The Kromatic Symmetric Function: A $K$-theoretic Analogue of $X_G$

Abstract: Schur functions are a basis of the symmetric function ring that represent Schubert cohomology classes for Grassmannians. Replacing the cohomology ring with $K$-theory yields a rich combinatorial theory of inhomogeneous deformations, where Schur functions are replaced by their $K$-analogues, the basis of symmetric Grothendieck functions. We introduce and initiate a theory of the Kromatic symmetric function $\overline{X}_G$, a $K$-theoretic analogue of the chromatic symmetric function $X_G$ of a graph $G$. The Kromatic symmetric function is a generating series for graph colorings in which vertices may receive any nonempty set of distinct colors such that neighboring color sets are disjoint.
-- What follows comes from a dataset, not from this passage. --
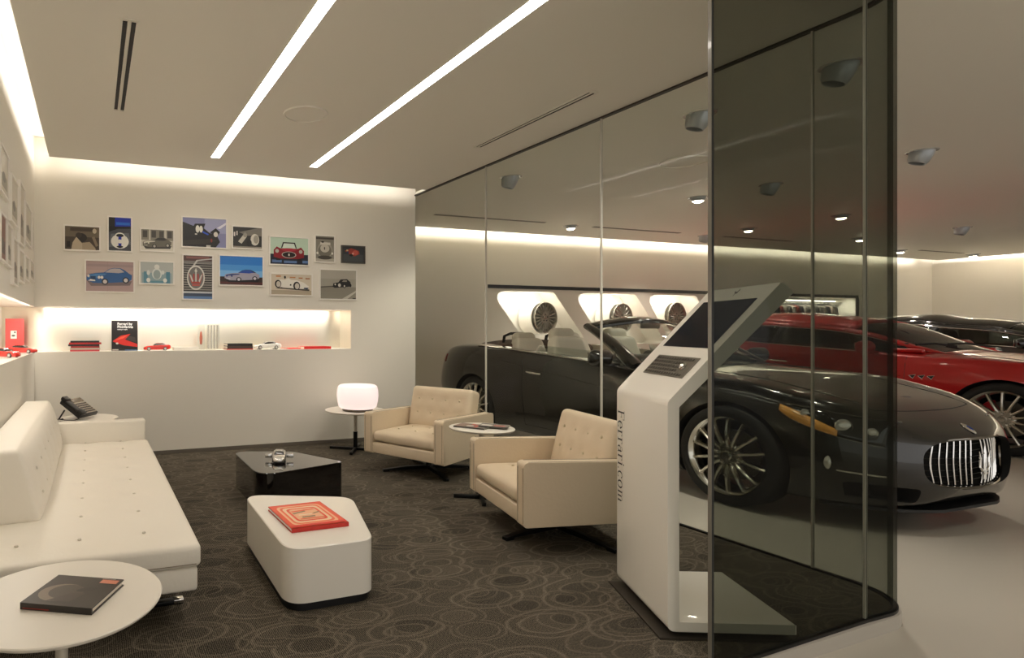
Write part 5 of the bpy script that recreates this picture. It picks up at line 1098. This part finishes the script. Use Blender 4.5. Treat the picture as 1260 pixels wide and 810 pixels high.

Our main result lifts a theorem of Gasharov (1996) to this setting, showing that when $G$ is a claw-free incomparability graph, $\overline{X}_G$ is a positive sum of symmetric Grothendieck functions. This result suggests a topological interpretation of Gasharov's theorem. We then show that the Kromatic symmetric functions of path graphs are not positive in any of several $K$-analogues of the $e$-basis of symmetric functions, demonstrating that the Stanley-Stembridge conjecture (1993) does not have such a lift to $K$-theory and so is unlikely to be amenable to a topological perspective. We also define a vertex-weighted extension of $\overline{X}_G$ and show that it admits a deletion--contraction relation. Finally, we give a $K$-analogue for $\overline{X}_G$ of the classic monomial-basis expansion of $X_G$.